Merci pour vos retours très intéressants, j’ai l’impression qu’ici, on partage un peu le même ressenti sur la nature de la narration. 🙂
Disclaimer : point de vue totalement subjectif lié à mon expérience personnelle, mes lectures, et mes différentes expériences interactives (jeux, LDVH, JDR, etc..)
J’ai déjà vu de bonnes histoires à embranchements, ou à fin multiples, souvent des moyennes sans plus.
Je n’ai jamais vu une TRES BONNE histoire à multiples embranchements, multiples fins, etc.
Par exemple, un personnage est créé par l’auteur avec des caractéristiques propres et précises, qui lui donne une crédibilité, et qui sont prévues pour le confronter à des situations précises. Ces caractéristiques ne sont pas forcément explicites pour le lecteur, mais clairement définies par l’auteur. Ensuite l’auteur diluera au fil de la narration ces caractéristiques afin de faire vivre son personnage.

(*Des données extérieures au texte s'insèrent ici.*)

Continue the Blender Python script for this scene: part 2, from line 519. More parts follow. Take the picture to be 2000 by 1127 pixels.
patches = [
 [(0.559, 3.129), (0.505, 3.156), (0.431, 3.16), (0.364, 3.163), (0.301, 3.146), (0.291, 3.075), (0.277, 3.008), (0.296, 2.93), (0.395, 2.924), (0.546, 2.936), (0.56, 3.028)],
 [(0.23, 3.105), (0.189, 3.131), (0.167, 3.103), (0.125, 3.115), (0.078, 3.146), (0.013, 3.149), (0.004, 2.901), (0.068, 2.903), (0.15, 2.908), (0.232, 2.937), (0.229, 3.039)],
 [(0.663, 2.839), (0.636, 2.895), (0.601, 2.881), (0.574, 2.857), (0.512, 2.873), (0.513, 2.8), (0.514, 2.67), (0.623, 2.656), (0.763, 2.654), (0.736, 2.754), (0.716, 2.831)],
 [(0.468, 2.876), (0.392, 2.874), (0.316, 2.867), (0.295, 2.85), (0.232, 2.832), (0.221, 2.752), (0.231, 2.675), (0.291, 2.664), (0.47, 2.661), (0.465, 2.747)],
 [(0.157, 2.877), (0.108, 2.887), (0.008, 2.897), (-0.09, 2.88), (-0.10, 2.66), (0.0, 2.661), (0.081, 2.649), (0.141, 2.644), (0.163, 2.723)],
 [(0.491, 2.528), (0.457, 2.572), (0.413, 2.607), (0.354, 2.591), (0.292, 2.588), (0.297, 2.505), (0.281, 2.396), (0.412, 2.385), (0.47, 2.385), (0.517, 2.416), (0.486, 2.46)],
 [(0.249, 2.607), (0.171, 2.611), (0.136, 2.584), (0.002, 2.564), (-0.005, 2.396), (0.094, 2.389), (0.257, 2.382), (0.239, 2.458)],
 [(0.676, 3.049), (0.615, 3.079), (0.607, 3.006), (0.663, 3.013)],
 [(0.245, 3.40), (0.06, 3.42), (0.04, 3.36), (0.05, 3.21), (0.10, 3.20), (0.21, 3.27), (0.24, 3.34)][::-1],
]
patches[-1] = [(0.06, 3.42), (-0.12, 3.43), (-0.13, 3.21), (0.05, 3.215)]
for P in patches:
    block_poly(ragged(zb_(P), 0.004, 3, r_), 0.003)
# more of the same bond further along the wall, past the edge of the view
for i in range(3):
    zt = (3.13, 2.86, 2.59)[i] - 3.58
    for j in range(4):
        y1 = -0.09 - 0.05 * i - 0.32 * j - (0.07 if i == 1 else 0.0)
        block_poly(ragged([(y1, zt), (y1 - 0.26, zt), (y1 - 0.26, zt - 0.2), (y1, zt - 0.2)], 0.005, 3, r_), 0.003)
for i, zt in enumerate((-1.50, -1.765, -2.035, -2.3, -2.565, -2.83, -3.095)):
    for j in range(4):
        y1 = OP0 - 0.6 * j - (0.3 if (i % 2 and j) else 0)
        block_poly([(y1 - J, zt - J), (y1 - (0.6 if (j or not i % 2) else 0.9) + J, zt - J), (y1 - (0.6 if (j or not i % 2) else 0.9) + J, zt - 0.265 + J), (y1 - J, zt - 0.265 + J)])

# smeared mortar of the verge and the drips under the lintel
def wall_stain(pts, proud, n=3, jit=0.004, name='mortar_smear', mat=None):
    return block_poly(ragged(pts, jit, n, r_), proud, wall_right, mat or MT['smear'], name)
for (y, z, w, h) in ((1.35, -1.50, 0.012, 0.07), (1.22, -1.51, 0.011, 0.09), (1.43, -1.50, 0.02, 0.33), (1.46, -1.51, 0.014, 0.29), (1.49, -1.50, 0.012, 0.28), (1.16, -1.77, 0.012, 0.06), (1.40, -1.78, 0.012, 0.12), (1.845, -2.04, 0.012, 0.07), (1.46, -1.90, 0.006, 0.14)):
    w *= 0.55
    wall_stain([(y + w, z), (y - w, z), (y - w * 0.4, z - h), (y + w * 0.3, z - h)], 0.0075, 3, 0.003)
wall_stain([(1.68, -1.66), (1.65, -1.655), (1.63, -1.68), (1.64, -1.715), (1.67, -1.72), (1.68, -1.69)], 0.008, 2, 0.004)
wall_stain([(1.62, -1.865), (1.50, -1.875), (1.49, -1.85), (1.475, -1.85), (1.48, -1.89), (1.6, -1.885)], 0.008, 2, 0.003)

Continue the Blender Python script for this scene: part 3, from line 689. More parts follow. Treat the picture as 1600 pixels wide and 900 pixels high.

Cette définition de départ donne de la vie au personnage. Plus c’est détaillé et cohérent, moins le personnage pourra être confronté à une quantité de péripéties interchangeables. Car ce personnage à des caractéristiques intéressantes dans un nombre finis de situations. Si on lui propose une autre situation, elle pourra ne pas être cohérente avec le personnage.
Si on veut rendre ce personnage « polyvalent », il faut qu’il soit moins précis au départ. Donc moins crédible, moins « réel », moins « vivant ». Une sorte de template de personnage qui se définira par les intrigues que le joueur aura choisi (directement ou indirectement) de lui faire faire. On obtient un personnage qui est la voie du joueur et non pas de l’auteur (similaire à un jeu de rôle par exemple).
Je pense sincèrement que les embranchements sont possibles, les fins multiples aussi. Mais un cadre précis donnera toujours une qualité supérieure de la narration. Car plus cohérente, plus maîtrisé.
J’espère que le temps me donnera tord, car une narration interactive, a fin multiples et péripéties différentes, de très bonne qualité serait une expérience incroyable.